Tes plus grands chocs esthétiques ?
Adolescent, j’ai découvert avec des camarades de lycée, le Grand Jeu, un groupe littéraire post-surréaliste composé de René Daumal, Roger Gilbert-Lecomte, Roger Vailland, et leurs pratiques spirituelles expérimentales m’ont fasciné. Ils ont opéré comme un modèle pour les jeunes poètes débutants que nous étions. Plus tard, dans les années 90, le poète Christophe Tarkos a fait une performance dans mon atelier : l’intensité et l’humour de ses propositions poétiques, en partie improvisées, m’ont fortement marqué. Cela a certainement joué dans mon désir d’aller vers la performance.
Un des derniers chocs récents tient à la découverte du travail de Guy de Cointet et de ses performances, avec ces constructions d’histoires, de personnages juste à partir de quelques lettres apposées au mur.
L’artiste disparu.e que tu aurais aimé connaître ?
J’aurais aimé discuter avec Robert Filliou dont j’adore la pensée libre qui nourrit son travail et ses recherches sur les principes d’économie poétique.
Un.e artiste contemporain que tu aimerais rencontrer ?
Kenneth Goldsmith, pour sa façon de travailler le texte, révolutionnaire et libératrice ; sa théorie de l’Uncreative Writing traduit en français par François Bon, par « L’écriture sans écriture », m’enthousiasme et m’inspire.

Ton musée préféré ?
J’aime bien les musées documentaires, comme le Musée de l’Homme qui n’existe plus. J’ai retrouvé cet esprit dans une exposition au Mucem dédiée à Georges Henri Rivière, l’inventeur du Musée des Arts et Traditions populaires, avec des dispositifs de monstration en vitrines, rapprochant objets d’arts et objets vernaculaires.
La musique qui t’émeut le plus ?
J’adore les minimalistes américains, Terry Riley, Steve Reich et particulièrement Morton Feldman dont la musique composée de superpositions imperceptibles de sons m’a ému au concert. Dans le même registre, j’ai assisté, à plusieurs performances de Charlemagne Palestine, notamment à l’Abbaye de Noirlac, pour le Festival « les Futurs de l’Écrit », une musique extrêmement simple et dépouillée, qui réussit à atteindre la transe avec quelques notes répétées.
Quel.le auteur.e a pu inspirer ton œuvre ?
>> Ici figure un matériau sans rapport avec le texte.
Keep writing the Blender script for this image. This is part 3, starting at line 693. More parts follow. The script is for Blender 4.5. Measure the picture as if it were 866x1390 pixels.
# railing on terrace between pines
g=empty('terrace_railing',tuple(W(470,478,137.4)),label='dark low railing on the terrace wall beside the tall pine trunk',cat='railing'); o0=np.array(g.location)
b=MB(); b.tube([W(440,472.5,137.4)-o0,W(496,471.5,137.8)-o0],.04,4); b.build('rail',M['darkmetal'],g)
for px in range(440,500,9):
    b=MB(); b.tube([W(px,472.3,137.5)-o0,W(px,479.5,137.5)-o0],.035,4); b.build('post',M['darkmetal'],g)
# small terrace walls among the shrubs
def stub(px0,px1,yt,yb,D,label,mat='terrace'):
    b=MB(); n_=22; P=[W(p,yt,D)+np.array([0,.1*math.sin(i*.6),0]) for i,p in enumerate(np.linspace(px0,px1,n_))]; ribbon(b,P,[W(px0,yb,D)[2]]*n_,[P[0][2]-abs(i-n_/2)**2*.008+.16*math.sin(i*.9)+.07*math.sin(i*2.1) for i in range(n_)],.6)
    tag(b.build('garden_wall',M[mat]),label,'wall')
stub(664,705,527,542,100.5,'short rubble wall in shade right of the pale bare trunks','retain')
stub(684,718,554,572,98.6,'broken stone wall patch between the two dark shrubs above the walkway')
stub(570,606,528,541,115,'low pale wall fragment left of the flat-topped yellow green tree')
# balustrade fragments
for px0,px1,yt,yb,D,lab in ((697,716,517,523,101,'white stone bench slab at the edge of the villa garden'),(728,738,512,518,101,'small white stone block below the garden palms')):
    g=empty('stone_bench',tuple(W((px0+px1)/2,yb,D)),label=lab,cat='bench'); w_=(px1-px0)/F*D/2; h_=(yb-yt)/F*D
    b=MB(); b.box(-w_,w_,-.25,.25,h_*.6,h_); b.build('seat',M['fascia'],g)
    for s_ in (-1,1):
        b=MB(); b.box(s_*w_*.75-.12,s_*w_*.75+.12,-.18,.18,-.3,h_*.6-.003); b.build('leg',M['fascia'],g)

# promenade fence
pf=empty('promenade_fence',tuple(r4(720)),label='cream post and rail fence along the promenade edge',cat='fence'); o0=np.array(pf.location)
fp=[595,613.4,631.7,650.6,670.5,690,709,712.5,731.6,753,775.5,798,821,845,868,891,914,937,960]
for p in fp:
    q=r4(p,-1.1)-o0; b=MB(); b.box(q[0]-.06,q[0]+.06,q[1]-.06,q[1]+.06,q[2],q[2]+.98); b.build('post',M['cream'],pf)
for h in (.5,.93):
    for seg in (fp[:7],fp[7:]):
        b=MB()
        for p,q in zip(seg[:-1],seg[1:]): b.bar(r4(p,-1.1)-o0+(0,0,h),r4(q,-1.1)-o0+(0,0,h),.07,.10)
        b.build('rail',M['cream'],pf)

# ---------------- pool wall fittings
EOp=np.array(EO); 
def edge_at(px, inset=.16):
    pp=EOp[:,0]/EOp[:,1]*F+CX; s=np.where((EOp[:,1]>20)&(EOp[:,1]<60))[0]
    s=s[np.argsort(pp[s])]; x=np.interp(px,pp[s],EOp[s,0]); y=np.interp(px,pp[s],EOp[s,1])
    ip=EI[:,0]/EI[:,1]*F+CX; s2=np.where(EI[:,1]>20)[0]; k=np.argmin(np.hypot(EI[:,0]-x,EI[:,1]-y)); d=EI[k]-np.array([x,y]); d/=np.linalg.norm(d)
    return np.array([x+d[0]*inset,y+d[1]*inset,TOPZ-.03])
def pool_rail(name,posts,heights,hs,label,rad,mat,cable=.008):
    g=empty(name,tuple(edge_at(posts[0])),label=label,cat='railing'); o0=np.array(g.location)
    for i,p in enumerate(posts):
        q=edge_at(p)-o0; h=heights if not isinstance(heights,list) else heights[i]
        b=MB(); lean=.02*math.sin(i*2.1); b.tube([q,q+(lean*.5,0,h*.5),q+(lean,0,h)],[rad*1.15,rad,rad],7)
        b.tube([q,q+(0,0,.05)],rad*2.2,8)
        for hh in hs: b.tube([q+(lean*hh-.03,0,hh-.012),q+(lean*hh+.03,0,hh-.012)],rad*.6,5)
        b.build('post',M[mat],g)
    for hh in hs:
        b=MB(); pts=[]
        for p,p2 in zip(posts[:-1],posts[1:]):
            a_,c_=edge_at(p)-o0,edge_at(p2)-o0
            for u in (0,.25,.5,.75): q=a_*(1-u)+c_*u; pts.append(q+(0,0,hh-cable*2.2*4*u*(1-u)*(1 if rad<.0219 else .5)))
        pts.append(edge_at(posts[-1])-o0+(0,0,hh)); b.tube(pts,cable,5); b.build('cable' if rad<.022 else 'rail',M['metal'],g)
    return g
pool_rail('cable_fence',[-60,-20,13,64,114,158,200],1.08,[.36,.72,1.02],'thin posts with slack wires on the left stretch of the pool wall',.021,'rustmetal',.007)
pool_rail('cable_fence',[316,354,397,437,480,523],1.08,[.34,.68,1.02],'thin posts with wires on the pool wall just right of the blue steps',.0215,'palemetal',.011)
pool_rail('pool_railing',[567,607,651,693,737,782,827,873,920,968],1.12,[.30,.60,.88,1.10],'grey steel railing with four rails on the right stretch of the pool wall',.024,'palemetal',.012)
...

Raymond Roussel, m’a marqué comme Goldsmith pour l‘invention du processus créatif. Ainsi que les membres de l’Oulipo et, tout particulièrement, Georges Perec qui fait preuve d’une invention géniale dans ses protocoles d’écriture. L’extension des possibilités d’écriture à partir de pas grand-chose est jubilatoire dans Tentative d’épuisement d’un lieu parisien par exemple !
Quel événement t’a marqué ces derniers temps ?
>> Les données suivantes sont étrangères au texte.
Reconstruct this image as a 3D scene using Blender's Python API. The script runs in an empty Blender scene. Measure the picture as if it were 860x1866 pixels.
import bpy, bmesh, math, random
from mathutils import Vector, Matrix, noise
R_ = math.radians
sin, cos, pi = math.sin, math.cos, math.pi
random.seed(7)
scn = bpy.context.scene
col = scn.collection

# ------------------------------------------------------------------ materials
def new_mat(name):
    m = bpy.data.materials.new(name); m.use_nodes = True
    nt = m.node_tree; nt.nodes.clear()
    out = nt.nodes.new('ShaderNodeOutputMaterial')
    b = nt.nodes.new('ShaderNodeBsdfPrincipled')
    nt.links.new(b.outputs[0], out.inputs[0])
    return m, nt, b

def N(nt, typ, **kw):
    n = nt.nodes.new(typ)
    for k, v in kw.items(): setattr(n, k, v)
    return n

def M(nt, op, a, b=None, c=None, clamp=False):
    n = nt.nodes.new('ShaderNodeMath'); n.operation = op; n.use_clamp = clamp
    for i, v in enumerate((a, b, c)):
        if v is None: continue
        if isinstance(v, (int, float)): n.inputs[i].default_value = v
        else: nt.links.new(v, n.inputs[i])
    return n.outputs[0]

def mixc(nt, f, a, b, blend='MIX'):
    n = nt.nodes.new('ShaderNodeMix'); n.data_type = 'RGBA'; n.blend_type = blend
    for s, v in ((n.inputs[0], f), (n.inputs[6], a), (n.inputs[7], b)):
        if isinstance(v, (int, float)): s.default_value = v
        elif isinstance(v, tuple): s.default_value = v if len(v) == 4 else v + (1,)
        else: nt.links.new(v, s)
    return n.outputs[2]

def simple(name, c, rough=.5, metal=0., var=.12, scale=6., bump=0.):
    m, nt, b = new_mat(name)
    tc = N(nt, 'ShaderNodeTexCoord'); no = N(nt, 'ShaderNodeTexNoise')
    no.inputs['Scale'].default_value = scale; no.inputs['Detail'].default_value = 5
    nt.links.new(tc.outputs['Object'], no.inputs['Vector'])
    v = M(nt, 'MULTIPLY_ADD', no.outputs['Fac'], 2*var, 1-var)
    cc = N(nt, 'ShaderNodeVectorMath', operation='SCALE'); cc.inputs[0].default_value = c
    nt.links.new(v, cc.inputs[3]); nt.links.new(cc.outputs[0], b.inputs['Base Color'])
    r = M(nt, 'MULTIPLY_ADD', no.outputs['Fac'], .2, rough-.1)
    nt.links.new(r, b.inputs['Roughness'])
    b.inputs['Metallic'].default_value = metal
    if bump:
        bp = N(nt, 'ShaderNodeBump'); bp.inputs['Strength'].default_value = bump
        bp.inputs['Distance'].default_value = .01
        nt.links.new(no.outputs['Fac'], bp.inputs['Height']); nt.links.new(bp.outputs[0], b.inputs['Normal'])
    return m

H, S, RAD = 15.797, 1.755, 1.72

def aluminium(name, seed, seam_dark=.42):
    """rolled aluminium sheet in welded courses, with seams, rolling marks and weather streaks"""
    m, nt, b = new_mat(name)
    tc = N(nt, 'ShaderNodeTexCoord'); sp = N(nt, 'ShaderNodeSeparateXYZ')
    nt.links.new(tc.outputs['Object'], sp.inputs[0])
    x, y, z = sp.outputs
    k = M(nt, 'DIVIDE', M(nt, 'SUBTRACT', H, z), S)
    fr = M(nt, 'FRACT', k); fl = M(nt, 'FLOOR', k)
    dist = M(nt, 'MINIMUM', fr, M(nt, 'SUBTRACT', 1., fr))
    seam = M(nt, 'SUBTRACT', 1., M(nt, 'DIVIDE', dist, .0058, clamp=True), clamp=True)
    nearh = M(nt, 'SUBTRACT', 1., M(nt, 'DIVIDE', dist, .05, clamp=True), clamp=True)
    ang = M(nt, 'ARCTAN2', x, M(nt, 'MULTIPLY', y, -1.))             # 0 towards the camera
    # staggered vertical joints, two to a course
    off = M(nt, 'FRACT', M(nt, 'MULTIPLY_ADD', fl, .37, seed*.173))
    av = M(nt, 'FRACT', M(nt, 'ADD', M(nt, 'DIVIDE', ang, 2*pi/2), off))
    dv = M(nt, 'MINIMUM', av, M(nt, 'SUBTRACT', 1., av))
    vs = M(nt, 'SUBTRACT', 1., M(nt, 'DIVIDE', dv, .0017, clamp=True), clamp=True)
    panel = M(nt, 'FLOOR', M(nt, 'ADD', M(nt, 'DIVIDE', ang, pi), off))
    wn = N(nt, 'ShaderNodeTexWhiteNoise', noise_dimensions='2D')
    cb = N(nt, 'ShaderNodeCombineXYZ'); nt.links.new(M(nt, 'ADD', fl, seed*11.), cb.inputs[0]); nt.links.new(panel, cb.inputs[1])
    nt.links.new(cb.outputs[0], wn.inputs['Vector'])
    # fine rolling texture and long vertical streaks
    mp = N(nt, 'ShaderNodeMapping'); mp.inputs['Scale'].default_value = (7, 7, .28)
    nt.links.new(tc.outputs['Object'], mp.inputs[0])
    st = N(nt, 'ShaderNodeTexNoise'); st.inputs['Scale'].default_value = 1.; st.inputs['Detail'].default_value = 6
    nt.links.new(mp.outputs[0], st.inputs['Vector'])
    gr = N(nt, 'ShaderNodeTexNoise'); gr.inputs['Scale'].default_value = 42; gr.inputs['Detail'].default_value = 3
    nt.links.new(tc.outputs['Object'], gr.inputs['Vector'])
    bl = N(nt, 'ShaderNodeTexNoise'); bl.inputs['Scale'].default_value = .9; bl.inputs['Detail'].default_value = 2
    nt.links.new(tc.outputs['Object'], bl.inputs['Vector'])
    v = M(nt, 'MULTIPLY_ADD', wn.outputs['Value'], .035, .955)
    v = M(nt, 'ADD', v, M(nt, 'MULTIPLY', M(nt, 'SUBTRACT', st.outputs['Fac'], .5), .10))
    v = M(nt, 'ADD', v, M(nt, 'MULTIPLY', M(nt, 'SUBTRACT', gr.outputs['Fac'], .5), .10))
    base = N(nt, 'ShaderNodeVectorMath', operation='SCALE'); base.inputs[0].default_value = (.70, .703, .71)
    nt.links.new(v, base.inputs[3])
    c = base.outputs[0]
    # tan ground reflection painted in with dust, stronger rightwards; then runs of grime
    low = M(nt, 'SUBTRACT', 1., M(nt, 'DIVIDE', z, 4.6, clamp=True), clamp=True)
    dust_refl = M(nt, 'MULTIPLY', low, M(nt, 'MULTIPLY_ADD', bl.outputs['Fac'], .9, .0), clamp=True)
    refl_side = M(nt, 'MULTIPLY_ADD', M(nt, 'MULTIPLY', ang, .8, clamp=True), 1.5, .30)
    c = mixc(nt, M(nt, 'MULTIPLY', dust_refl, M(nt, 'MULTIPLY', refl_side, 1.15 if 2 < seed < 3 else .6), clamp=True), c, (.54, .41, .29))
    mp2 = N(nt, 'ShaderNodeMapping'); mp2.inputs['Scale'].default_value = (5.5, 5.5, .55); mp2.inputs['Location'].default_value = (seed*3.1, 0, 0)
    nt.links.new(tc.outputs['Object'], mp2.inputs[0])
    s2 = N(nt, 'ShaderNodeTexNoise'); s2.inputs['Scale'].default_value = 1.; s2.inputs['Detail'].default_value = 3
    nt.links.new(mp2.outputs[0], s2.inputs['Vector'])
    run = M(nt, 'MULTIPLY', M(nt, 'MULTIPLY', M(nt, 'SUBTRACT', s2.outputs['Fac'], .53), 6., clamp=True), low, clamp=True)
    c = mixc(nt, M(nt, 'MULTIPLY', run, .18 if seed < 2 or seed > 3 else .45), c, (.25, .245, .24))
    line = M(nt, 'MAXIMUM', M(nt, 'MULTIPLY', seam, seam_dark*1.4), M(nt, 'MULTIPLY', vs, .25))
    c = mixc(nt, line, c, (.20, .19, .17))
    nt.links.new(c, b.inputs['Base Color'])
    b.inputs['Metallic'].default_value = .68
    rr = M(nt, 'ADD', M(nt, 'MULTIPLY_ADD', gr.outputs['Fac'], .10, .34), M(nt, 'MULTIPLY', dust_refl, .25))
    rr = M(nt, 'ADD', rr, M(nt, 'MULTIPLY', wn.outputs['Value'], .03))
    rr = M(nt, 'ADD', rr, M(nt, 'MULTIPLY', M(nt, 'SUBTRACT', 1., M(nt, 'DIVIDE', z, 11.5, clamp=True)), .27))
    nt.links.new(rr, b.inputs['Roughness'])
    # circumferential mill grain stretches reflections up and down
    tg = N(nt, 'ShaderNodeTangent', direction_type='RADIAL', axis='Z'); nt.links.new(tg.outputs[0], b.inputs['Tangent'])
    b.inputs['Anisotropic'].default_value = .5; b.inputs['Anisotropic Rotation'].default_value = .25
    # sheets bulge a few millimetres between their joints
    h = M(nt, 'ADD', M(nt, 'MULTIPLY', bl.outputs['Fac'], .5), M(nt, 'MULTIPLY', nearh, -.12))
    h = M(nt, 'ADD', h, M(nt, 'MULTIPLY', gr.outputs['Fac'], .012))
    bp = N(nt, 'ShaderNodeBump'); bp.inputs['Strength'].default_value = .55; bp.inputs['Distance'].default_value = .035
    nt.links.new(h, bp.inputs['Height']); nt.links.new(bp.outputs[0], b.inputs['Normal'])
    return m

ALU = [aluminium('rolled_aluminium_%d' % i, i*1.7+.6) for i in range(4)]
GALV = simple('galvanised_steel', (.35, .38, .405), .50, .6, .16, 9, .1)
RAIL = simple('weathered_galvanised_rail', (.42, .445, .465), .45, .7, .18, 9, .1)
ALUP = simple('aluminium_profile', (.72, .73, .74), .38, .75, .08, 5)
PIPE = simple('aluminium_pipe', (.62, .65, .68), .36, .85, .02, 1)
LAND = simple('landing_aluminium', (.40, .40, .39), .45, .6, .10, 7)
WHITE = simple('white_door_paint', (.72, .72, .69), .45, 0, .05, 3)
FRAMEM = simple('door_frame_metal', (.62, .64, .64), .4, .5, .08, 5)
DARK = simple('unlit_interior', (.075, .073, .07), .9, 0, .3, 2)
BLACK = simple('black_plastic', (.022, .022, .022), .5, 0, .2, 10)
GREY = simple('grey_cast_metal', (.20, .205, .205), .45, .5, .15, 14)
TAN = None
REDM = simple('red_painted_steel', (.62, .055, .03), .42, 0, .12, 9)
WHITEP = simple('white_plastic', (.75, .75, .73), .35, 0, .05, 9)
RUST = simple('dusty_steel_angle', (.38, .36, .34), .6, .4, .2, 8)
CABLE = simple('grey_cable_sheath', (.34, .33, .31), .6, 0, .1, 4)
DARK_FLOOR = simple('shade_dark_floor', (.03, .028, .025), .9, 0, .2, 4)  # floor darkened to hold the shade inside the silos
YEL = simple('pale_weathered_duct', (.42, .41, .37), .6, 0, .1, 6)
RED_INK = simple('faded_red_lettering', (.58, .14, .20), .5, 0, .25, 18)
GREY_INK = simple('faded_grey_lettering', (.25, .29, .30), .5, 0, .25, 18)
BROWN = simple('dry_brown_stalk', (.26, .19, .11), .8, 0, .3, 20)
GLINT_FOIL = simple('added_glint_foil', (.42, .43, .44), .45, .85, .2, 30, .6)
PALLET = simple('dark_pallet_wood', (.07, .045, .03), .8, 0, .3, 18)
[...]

Difficile de ne pas répondre la pandémie, qui pose tellement de questions, qui donne envie de réagir pour pas subir. On a assisté récemment à la perte du sens entre le vrai et le faux, on a vu l’usage inquiétant et abject des fake News par un personnage comme Trump. Je ne pensais pas un jour connaître un état du monde aussi proche de celui imaginé par Orwell dans 1984, c’est inquiétant !
Quelle utopie, quel espoir pour demain ?
Un monde qui, contrairement à ce qui se passe aujourd’hui, soit pensé, conçu et vécu par les hommes du point de vue du vivant. Une utopie qui relève de l’écologie.
« Tout dire du rien », performance (extrait), Le cercle chromatique, Beaux-arts de Paris, 2019
Pour « NOIRBLANC – Le pouvoir des mots », le commissaire Luca Avanzini a réuni les œuvres de Maja Bajevic, Raphaël Denis, Jean-François Guillon, Emilio Isgrò, Barbara Kruger, Maria Lai, Lucie Picandet, Ernest Pignon-Ernest, Julien Prévieux, Emmanuel Régent, Jacques Villeglé.
L’exposition sera suivie, le 17 juin, d’une installation – présentée dans l’espace urbain et particulièrement dans le Parc George Gay (Square Anglemont) aux Lilas – intitulée « Les mots habités » qui est née d’un travail d’écriture mené par Jean-François Guillon avec les habitants de la ville.